A standard strategy is:
- List the odd-degree vertices.
- Find the shortest path distance between each pair of odd vertices.
- Choose pairings of odd vertices that give the minimum total added distance.
- Duplicate the edges along those chosen shortest paths.
- Find an Eulerian circuit on the new (augmented) network.
Note
- Every time you duplicate an edge, the degrees of its two endpoints increase by 1.
- This is exactly what you need to turn odd degrees into even degrees.
Exam technique
- In exam questions, you are often asked to justify "why at least ___ edges must be doubled."
- The quickest argument is: count the odd vertices.
- If there are $2k$ odd vertices, you need at least $k$ pairings, which forces at least $k$ routes between odd vertices to be duplicated (sometimes more than $k$ edges, depending on the shortest paths).
Hamilton Routes Are About Visiting Every Vertex Once
- Euler routes focus on edges.
- A different (often harder) family of questions focuses on visiting vertices.
Definition
Hamiltonian path
A path that visits every vertex exactly once.
Definition
Hamiltonian cycle
A Hamiltonian path that returns to its starting vertex.
- Unlike Eulerian routes, there is no simple degree test that always tells you whether a Hamiltonian cycle exists.
- Some graphs clearly have one, others clearly do not, but for complicated graphs there is, in general, no quick method to decide.
Common Mistake
Do not confuse Eulerian with Hamiltonian:
- Eulerian: every edge exactly once.
- Hamiltonian: every vertex exactly once.
A route can be one, both, or neither.
Recognizing When A Hamiltonian Cycle Cannot Exist
Although there is no single universal test, you can often prove impossibility by using structural reasoning.
Common ideas include:
- Cut vertex (articulation point): if removing a vertex disconnects the graph, a Hamiltonian cycle is often impossible because the cycle would need to pass through that vertex twice to reach both sides.
- Bridge: an edge whose removal disconnects the graph cannot lie on a Hamiltonian cycle, because a cycle would need an alternative way around.
- Too few connections: if a vertex has degree 1, a Hamiltonian cycle is impossible, because a cycle would have to enter and leave that vertex.
Hint
- To check a possible Hamiltonian cycle, mark each vertex as you visit it.
- The moment you are forced to revisit a vertex or get stuck before visiting all vertices, that attempt fails.
The Traveling Salesman Problem Is A Shortest Hamiltonian Cycle Problem
- In the Traveling Salesman Problem (TSP) you are given "cities" and distances between every pair, and you want the shortest round trip that visits each city once.
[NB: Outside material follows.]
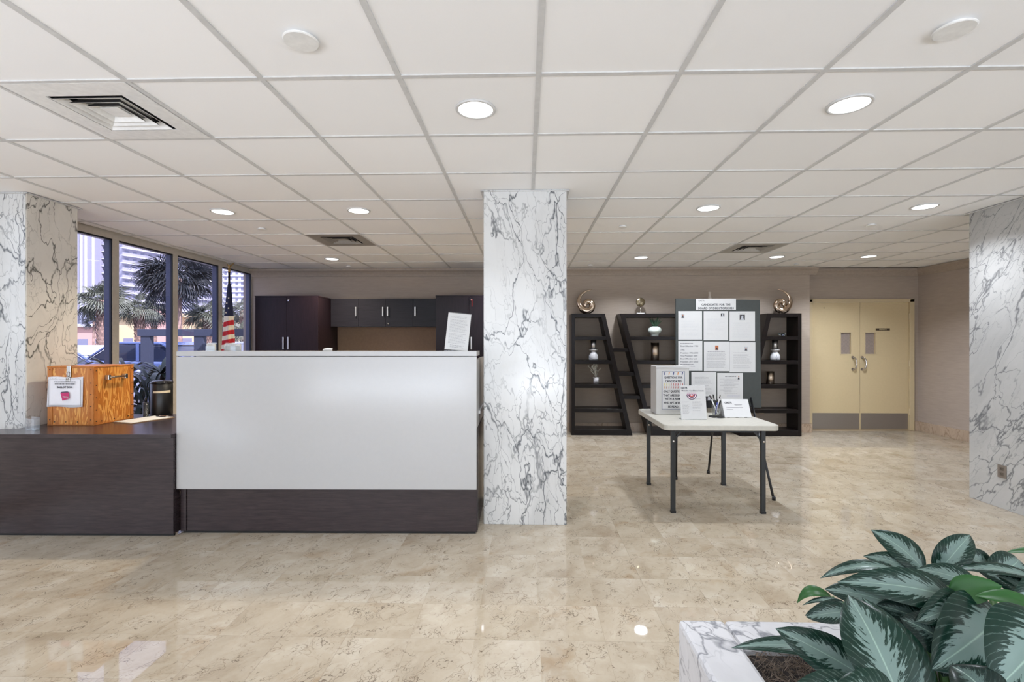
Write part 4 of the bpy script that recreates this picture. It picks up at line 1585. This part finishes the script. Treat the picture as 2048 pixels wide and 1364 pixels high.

- In graph language, this is: find the shortest Hamiltonian cycle in a weighted graph (often a complete graph).
Definition
Complete graph
A graph where every pair of distinct vertices is joined by an edge.
Example
Building A Network From A Court Outline
- Many network problems start with geometry: you measure or calculate lengths, then use them as edge weights.
- Suppose a court has straight sides and semicircular ends.
- To weight the edges around the boundary you might need:
- arc lengths of the semicircles
- straight-line distances between junctions and corners
- If a semicircle has diameter $d$, then its arc length is half a circumference: $$\text{semicircle arc length} = \frac{1}{2}(\pi d)=\pi\left(\frac d2\right)$$
- If you need the shortest distance from an arc to a corner, that is often a straight line and can be found using right-triangle geometry (typically Pythagoras) once you identify the relevant radii and perpendiculars.
Exam technique
- In "geometry to network" questions, draw and label the geometry first.
- Only then simplify to a graph by choosing junctions as vertices and using calculated lengths as edge weights.
Self review
- A connected graph has 0 odd vertices. What special route must exist?
- A connected graph has exactly 2 odd vertices. Where must an Eulerian trail start and finish?
- In one sentence, state the difference between Eulerian and Hamiltonian.
- Why does the number of Hamiltonian cycles in a complete graph grow so quickly with $n$?